Alaska is the only state “where no severe restrictions or significant controversies were identified,” the report says. Alaska, Utah and Tennessee are the only states with no contested renewable energy projects, while Virginia, Michigan, New York and Ohio each have more than 18.
In New York, several solar projects have been contested, while offshore wind project Empire Wind 2 received what the report calls a “significant setback” from the state when Gov. Kathy Hochul, D, vetoed a bill authorizing Long Island to allow project developer Equinor to lay transmission cables underneath parkland.
In Hochul’s veto message, she wrote that “it is incumbent on renewable energy developers to cultivate and maintain strong ties to their host communities throughout the planning, siting and operation of all large-scale projects.” In an email, spokesperson Katy Zielinski pointed to recent state progress on other offshore wind projects, including Empire Wind 1 and Sunrise Wind.

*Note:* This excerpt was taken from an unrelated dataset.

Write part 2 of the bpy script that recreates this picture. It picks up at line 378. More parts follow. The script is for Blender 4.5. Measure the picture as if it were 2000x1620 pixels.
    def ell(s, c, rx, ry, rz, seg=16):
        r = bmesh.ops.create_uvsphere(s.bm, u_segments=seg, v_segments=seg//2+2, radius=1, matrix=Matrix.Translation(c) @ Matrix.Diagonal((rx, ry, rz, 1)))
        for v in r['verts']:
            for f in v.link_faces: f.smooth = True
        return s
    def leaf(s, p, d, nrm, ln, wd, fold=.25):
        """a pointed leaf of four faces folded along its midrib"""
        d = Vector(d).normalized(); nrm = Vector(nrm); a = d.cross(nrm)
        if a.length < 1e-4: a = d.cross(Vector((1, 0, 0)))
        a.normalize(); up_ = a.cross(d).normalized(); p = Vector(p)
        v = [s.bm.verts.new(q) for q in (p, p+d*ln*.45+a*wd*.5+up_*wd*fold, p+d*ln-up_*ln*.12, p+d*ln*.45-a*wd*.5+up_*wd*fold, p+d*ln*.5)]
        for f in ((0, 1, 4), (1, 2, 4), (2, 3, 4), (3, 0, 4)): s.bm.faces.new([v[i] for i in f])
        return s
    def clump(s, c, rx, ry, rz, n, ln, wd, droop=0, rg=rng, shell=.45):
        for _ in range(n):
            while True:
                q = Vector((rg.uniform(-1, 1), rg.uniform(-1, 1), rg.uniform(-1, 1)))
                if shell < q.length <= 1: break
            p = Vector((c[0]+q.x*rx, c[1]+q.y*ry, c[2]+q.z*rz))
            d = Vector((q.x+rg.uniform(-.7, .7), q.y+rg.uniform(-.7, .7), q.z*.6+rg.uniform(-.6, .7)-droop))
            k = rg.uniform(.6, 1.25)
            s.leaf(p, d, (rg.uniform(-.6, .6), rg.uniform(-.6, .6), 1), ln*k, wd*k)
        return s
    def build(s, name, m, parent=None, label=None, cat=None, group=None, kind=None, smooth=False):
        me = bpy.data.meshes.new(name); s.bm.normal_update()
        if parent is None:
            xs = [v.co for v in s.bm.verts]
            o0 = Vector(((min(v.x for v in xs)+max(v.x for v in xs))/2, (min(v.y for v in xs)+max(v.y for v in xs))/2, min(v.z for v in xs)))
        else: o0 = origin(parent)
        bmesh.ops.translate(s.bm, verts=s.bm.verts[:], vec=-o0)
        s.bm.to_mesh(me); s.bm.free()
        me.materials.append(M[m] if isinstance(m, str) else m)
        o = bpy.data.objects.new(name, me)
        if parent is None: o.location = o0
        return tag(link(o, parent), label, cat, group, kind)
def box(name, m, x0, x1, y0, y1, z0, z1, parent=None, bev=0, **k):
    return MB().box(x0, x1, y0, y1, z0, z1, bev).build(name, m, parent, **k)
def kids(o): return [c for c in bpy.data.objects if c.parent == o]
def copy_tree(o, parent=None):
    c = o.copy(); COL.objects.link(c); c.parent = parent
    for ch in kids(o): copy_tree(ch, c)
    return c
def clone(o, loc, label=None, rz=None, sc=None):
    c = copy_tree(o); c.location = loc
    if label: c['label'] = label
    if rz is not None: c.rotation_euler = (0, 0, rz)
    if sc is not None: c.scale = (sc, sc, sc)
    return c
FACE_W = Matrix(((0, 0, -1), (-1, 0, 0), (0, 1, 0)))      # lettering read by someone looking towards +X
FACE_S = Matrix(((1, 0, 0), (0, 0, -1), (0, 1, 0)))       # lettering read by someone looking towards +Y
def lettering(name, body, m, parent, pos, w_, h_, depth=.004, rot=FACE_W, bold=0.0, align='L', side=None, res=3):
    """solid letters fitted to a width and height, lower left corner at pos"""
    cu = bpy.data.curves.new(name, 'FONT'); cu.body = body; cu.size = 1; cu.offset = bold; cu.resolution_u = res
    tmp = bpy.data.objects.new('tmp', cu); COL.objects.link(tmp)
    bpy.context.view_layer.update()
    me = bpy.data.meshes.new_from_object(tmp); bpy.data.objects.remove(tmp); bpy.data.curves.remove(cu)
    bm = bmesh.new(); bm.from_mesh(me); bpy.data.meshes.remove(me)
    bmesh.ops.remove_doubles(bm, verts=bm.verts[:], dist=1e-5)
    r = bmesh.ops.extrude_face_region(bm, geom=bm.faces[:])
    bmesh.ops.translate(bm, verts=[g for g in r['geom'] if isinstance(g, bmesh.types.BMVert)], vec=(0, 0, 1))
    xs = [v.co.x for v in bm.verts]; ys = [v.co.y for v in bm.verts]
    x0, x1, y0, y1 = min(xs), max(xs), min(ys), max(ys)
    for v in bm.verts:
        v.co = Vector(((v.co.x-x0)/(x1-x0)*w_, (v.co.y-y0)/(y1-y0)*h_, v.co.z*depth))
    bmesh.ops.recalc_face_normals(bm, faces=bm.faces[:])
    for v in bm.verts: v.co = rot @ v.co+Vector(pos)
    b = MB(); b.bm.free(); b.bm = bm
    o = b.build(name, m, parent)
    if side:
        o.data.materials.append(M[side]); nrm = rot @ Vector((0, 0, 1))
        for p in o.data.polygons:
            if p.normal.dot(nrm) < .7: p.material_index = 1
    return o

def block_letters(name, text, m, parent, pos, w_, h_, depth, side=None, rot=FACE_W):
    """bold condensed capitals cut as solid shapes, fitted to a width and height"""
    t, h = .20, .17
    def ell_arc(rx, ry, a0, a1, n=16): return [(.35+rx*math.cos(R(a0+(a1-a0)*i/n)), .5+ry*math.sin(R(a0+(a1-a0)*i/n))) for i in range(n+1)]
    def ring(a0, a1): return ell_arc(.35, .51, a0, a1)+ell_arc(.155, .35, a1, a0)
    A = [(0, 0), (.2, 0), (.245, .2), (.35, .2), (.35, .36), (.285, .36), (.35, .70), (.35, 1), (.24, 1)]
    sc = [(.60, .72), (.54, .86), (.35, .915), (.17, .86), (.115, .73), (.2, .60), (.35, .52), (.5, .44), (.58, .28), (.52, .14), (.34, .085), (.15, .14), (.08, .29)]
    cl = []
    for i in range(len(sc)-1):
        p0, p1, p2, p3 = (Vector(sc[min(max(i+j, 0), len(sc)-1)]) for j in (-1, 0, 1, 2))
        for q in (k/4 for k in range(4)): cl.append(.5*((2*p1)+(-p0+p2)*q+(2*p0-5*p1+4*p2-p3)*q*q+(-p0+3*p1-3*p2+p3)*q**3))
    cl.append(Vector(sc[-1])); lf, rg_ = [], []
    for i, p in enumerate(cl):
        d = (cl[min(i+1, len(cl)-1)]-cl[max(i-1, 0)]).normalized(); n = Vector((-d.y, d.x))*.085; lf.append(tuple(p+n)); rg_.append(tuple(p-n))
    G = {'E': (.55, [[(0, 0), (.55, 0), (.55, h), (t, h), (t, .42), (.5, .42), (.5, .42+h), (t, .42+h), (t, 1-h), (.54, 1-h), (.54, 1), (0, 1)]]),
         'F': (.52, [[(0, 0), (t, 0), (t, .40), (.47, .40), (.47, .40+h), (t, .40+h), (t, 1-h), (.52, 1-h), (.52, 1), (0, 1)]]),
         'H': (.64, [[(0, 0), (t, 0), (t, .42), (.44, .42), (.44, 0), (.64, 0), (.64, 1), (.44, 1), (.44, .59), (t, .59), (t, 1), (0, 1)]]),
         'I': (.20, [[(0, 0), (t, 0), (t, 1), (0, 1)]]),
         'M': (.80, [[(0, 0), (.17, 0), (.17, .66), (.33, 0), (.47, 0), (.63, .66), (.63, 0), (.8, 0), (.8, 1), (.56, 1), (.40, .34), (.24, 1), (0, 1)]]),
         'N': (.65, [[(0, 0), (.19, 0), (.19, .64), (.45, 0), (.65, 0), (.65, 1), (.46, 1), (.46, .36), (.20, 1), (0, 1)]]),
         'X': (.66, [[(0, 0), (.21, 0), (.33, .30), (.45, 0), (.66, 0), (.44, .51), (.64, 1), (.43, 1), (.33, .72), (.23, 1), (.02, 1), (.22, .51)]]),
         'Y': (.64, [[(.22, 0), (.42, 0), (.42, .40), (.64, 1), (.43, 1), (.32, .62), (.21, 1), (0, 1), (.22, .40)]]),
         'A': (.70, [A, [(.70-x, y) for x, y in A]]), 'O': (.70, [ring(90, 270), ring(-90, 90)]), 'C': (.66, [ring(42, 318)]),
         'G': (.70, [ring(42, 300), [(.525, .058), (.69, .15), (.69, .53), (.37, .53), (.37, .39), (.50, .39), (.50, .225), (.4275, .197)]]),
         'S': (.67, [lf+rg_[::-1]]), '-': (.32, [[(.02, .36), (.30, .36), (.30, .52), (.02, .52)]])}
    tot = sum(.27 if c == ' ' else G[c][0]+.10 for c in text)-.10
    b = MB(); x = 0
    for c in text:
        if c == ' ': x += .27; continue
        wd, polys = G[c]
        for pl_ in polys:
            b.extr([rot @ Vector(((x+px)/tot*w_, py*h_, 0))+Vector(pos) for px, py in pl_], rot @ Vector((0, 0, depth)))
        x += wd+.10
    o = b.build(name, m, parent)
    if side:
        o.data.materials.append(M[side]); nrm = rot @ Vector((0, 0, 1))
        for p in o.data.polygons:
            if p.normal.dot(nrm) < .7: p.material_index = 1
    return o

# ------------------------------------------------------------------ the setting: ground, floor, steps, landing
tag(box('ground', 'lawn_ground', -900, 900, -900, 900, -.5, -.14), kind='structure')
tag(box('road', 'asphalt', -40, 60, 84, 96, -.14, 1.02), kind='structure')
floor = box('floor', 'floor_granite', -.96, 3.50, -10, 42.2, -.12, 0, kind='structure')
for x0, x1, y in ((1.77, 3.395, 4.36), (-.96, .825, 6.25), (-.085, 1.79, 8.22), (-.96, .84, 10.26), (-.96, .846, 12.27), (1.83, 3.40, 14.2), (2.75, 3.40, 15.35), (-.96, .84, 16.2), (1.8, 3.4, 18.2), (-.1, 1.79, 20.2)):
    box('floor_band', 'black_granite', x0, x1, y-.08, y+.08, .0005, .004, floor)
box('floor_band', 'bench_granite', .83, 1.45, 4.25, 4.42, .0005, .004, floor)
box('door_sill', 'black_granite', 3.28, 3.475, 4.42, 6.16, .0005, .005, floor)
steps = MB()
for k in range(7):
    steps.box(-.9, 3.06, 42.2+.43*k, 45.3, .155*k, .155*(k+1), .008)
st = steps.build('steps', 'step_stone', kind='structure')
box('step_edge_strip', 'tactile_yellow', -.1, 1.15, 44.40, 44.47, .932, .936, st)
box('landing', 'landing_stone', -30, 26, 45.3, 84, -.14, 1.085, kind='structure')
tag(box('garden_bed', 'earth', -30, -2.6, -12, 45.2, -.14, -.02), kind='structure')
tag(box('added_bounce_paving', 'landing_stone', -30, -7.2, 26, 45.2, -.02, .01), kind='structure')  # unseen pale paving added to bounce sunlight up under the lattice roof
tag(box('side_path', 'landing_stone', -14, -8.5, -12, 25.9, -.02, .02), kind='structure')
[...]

Offshore wind in particular has seen “significant litigation,” said the Sabin Center’s report. The 800-MW Vineyard Wind project offshore Massachusetts is facing four federal lawsuits in the First Circuit Court of Appeals, while eight municipalities sued the New Jersey Department of Environmental Protection over its review and certification of the Atlantic Shores project.
Litigants opposing the Atlantic Shores project say it could be harmful to the ecology of New Jersey’s southern shoreline, while the lawsuits against the Vineyard Wind project allege potential harms to the North Atlantic right whale.
“The messaging tends to be that there hasn't been an adequate environmental review of this offshore wind project that spent years in environmental review, and the whales are not adequately protected, and that's the basis for a lot of the legal concerns that have been raised,” Boston Globe reporter Sabrina Shankman said during a Tuesday webinar on offshore wind hosted by Environment America.
Shankman said that although she sees “coordination” between opposition groups based on their shared members and messaging, she thinks much of the support is grassroots. The opposition to offshore wind appeals to “a lot of very well-intentioned people” who are seeing claims that make them concerned about potential ecological impacts.
“It's stuff that gives you a visceral response, but it can have the impact of slowing things down,” she said.